-- start --

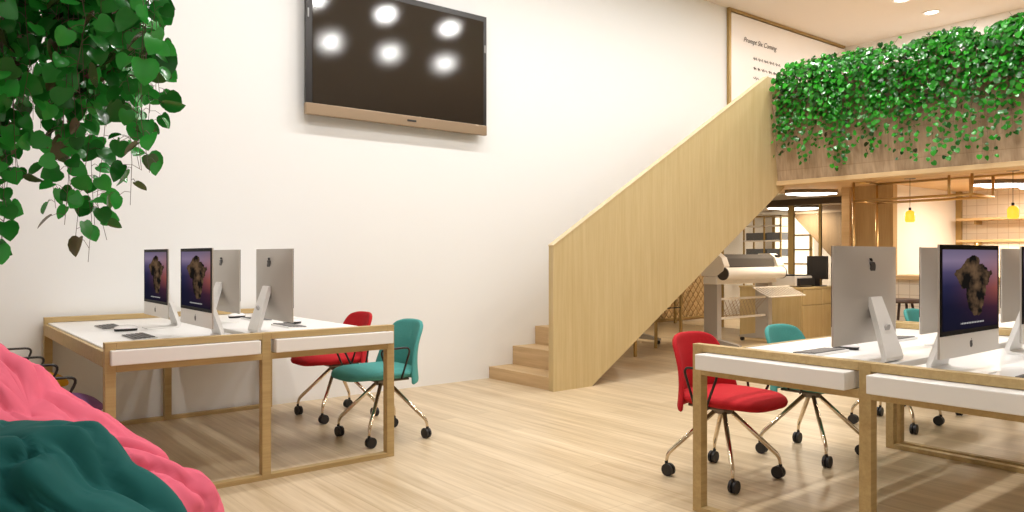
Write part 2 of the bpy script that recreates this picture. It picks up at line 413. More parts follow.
# ---------------------------------------------------------------- computers
def wallpaper():
    m, nt, b = nodes_of('screen_picture'); L = nt.links.new
    def N(t, **k):
        n = nt.nodes.new(t)
        for a, v in k.items(): setattr(n, a, v)
        return n
    tc = N('ShaderNodeTexCoord'); sp = N('ShaderNodeSeparateXYZ'); L(tc.outputs['UV'], sp.inputs[0])
    def math_(op, a, b_=None, c=None):
        n = N('ShaderNodeMath', operation=op)
        for i, v in enumerate((a, b_, c)):
            if v is None: continue
            if isinstance(v, (int, float)): n.inputs[i].default_value = v
            else: L(v, n.inputs[i])
        return n.outputs[0]
    U, V = sp.outputs[0], sp.outputs[1]
    # sky and sea
    g1 = N('ShaderNodeValToRGB'); L(V, g1.inputs[0]); e = g1.color_ramp.elements
    e[0].position = 0; e[0].color = (.012, .012, .03, 1); e[1].position = 1; e[1].color = (.22, .18, .30, 1)
    for p_, c_ in ((.3, (.012, .013, .04, 1)), (.55, (.03, .03, .09, 1)), (.72, (.11, .09, .20, 1)), (.86, (.34, .26, .40, 1))):
        q = e.new(p_); q.color = c_
    warm = N('ShaderNodeMix', data_type='RGBA'); 
    wf = math_('MULTIPLY', math_('SMOOTHSTEP' if False else 'MULTIPLY', U, U), .85)
    L(wf, warm.inputs[0]); L(g1.outputs[0], warm.inputs[6]); 
    g2 = N('ShaderNodeValToRGB'); L(V, g2.inputs[0]); e = g2.color_ramp.elements
    e[0].position = 0; e[0].color = (.02, .014, .03, 1); e[1].position = 1; e[1].color = (.26, .18, .24, 1)
    for p_, c_ in ((.25, (.10, .03, .05, 1)), (.5, (.50, .13, .09, 1)), (.8, (.50, .25, .27, 1))):
        q = e.new(p_); q.color = c_
    L(g2.outputs[0], warm.inputs[7])
    # rocky mass, generic: two noisy lobes
    ns = N('ShaderNodeTexNoise'); ns.inputs['Scale'].default_value = 7; ns.inputs['Detail'].default_value = 8; L(tc.outputs['UV'], ns.inputs['Vector'])
    nz = math_('MULTIPLY', math_('SUBTRACT', ns.outputs['Fac'], .5), .9)
    def lobe(cu, cv, a, b2):
        du = math_('DIVIDE', math_('SUBTRACT', U, cu), a); dv = math_('DIVIDE', math_('SUBTRACT', V, cv), b2)
        return math_('SQRT', math_('ADD', math_('MULTIPLY', du, du), math_('MULTIPLY', dv, dv)))
    d = math_('MINIMUM', lobe(.55, .68, .33, .17), lobe(.58, .46, .17, .30))
    d = math_('MINIMUM', d, lobe(.52, .80, .15, .12))
    mask = math_('LESS_THAN', math_('ADD', d, nz), 1.)
    rk = N('ShaderNodeTexNoise'); rk.inputs['Scale'].default_value = 6; rk.inputs['Detail'].default_value = 10; L(tc.outputs['UV'], rk.inputs['Vector'])
    rc = N('ShaderNodeValToRGB'); L(rk.outputs['Fac'], rc.inputs[0]); e = rc.color_ramp.elements
    e[0].position = .42; e[0].color = (.012, .010, .008, 1); e[1].position = .66; e[1].color = (.22, .13, .07, 1)
    mm = N('ShaderNodeMix', data_type='RGBA'); L(mask, mm.inputs[0]); L(warm.outputs[2], mm.inputs[6]); L(rc.outputs[0], mm.inputs[7])
    # caption line
    inl = math_('MULTIPLY', math_('MULTIPLY', math_('GREATER_THAN', V, .062), math_('LESS_THAN', V, .082)), math_('MULTIPLY', math_('GREATER_THAN', U, .31), math_('LESS_THAN', U, .73)))
    wv = math_('GREATER_THAN', math_('SINE', math_('MULTIPLY', U, 210.)), -.55)
    inl = math_('MULTIPLY', inl, wv)
    m3 = N('ShaderNodeMix', data_type='RGBA'); L(inl, m3.inputs[0]); L(mm.outputs[2], m3.inputs[6]); m3.inputs[7].default_value = (.7, .68, .66, 1)
    L(m3.outputs[2], b.inputs['Emission Color']); b.inputs['Emission Strength'].default_value = .62; b.inputs['Specular IOR Level'].default_value = 0.
    b.inputs['Base Color'].default_value = (.004, .004, .005, 1); b.inputs['Roughness'].default_value = .5
    return m
SCREEN = wallpaper()
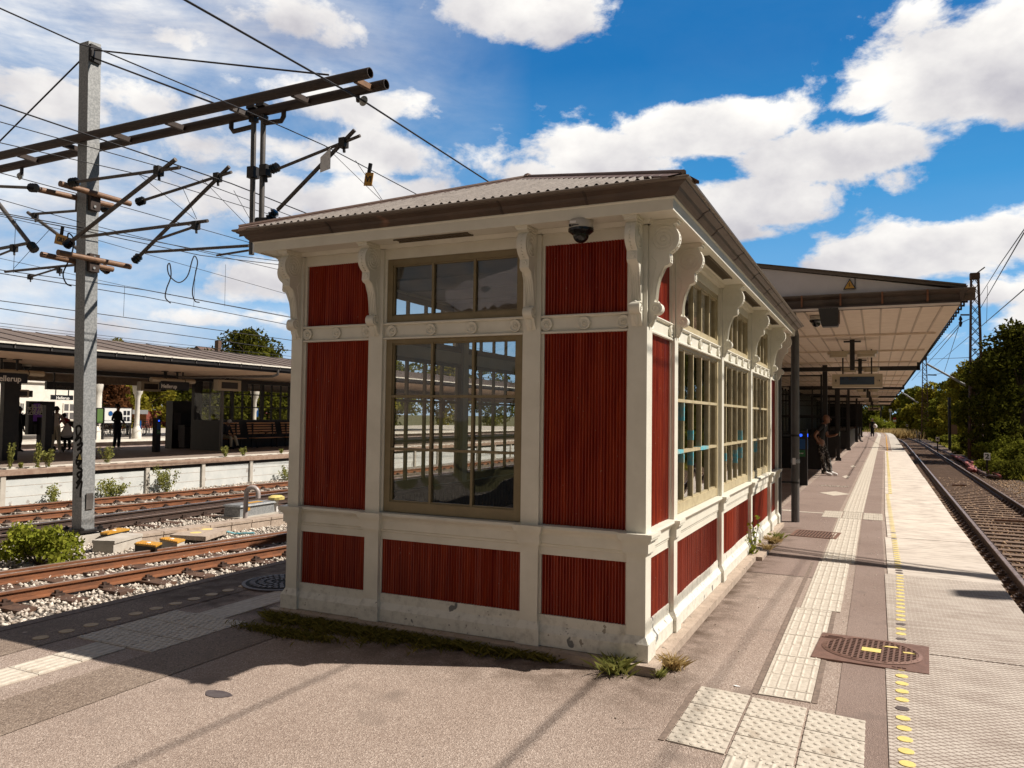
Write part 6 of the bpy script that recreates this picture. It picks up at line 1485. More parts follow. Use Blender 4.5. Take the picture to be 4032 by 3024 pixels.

-- end --

• **TO DO**: Copy the material above exactly and drop the pictures.

• **PROBLEM SOLUTION**:
Write part 2 of the bpy script that recreates this picture. It picks up at line 413. More parts follow.
# ---------------------------------------------------------------- computers
def wallpaper():
    m, nt, b = nodes_of('screen_picture'); L = nt.links.new
    def N(t, **k):
        n = nt.nodes.new(t)
        for a, v in k.items(): setattr(n, a, v)
        return n
    tc = N('ShaderNodeTexCoord'); sp = N('ShaderNodeSeparateXYZ'); L(tc.outputs['UV'], sp.inputs[0])
    def math_(op, a, b_=None, c=None):
        n = N('ShaderNodeMath', operation=op)
        for i, v in enumerate((a, b_, c)):
            if v is None: continue
            if isinstance(v, (int, float)): n.inputs[i].default_value = v
            else: L(v, n.inputs[i])
        return n.outputs[0]
    U, V = sp.outputs[0], sp.outputs[1]
    # sky and sea
    g1 = N('ShaderNodeValToRGB'); L(V, g1.inputs[0]); e = g1.color_ramp.elements
    e[0].position = 0; e[0].color = (.012, .012, .03, 1); e[1].position = 1; e[1].color = (.22, .18, .30, 1)
    for p_, c_ in ((.3, (.012, .013, .04, 1)), (.55, (.03, .03, .09, 1)), (.72, (.11, .09, .20, 1)), (.86, (.34, .26, .40, 1))):
        q = e.new(p_); q.color = c_
    warm = N('ShaderNodeMix', data_type='RGBA'); 
    wf = math_('MULTIPLY', math_('SMOOTHSTEP' if False else 'MULTIPLY', U, U), .85)
    L(wf, warm.inputs[0]); L(g1.outputs[0], warm.inputs[6]); 
    g2 = N('ShaderNodeValToRGB'); L(V, g2.inputs[0]); e = g2.color_ramp.elements
    e[0].position = 0; e[0].color = (.02, .014, .03, 1); e[1].position = 1; e[1].color = (.26, .18, .24, 1)
    for p_, c_ in ((.25, (.10, .03, .05, 1)), (.5, (.50, .13, .09, 1)), (.8, (.50, .25, .27, 1))):
        q = e.new(p_); q.color = c_
    L(g2.outputs[0], warm.inputs[7])
    # rocky mass, generic: two noisy lobes
    ns = N('ShaderNodeTexNoise'); ns.inputs['Scale'].default_value = 7; ns.inputs['Detail'].default_value = 8; L(tc.outputs['UV'], ns.inputs['Vector'])
    nz = math_('MULTIPLY', math_('SUBTRACT', ns.outputs['Fac'], .5), .9)
    def lobe(cu, cv, a, b2):
        du = math_('DIVIDE', math_('SUBTRACT', U, cu), a); dv = math_('DIVIDE', math_('SUBTRACT', V, cv), b2)
        return math_('SQRT', math_('ADD', math_('MULTIPLY', du, du), math_('MULTIPLY', dv, dv)))
    d = math_('MINIMUM', lobe(.55, .68, .33, .17), lobe(.58, .46, .17, .30))
    d = math_('MINIMUM', d, lobe(.52, .80, .15, .12))
    mask = math_('LESS_THAN', math_('ADD', d, nz), 1.)
    rk = N('ShaderNodeTexNoise'); rk.inputs['Scale'].default_value = 6; rk.inputs['Detail'].default_value = 10; L(tc.outputs['UV'], rk.inputs['Vector'])
    rc = N('ShaderNodeValToRGB'); L(rk.outputs['Fac'], rc.inputs[0]); e = rc.color_ramp.elements
    e[0].position = .42; e[0].color = (.012, .010, .008, 1); e[1].position = .66; e[1].color = (.22, .13, .07, 1)
    mm = N('ShaderNodeMix', data_type='RGBA'); L(mask, mm.inputs[0]); L(warm.outputs[2], mm.inputs[6]); L(rc.outputs[0], mm.inputs[7])
    # caption line
    inl = math_('MULTIPLY', math_('MULTIPLY', math_('GREATER_THAN', V, .062), math_('LESS_THAN', V, .082)), math_('MULTIPLY', math_('GREATER_THAN', U, .31), math_('LESS_THAN', U, .73)))
    wv = math_('GREATER_THAN', math_('SINE', math_('MULTIPLY', U, 210.)), -.55)
    inl = math_('MULTIPLY', inl, wv)
    m3 = N('ShaderNodeMix', data_type='RGBA'); L(inl, m3.inputs[0]); L(mm.outputs[2], m3.inputs[6]); m3.inputs[7].default_value = (.7, .68, .66, 1)
    L(m3.outputs[2], b.inputs['Emission Color']); b.inputs['Emission Strength'].default_value = .62; b.inputs['Specular IOR Level'].default_value = 0.
    b.inputs['Base Color'].default_value = (.004, .004, .005, 1); b.inputs['Roughness'].default_value = .5
    return m
SCREEN = wallpaper()
Write part 6 of the bpy script that recreates this picture. It picks up at line 1485. More parts follow. Use Blender 4.5. Take the picture to be 4032 by 3024 pixels.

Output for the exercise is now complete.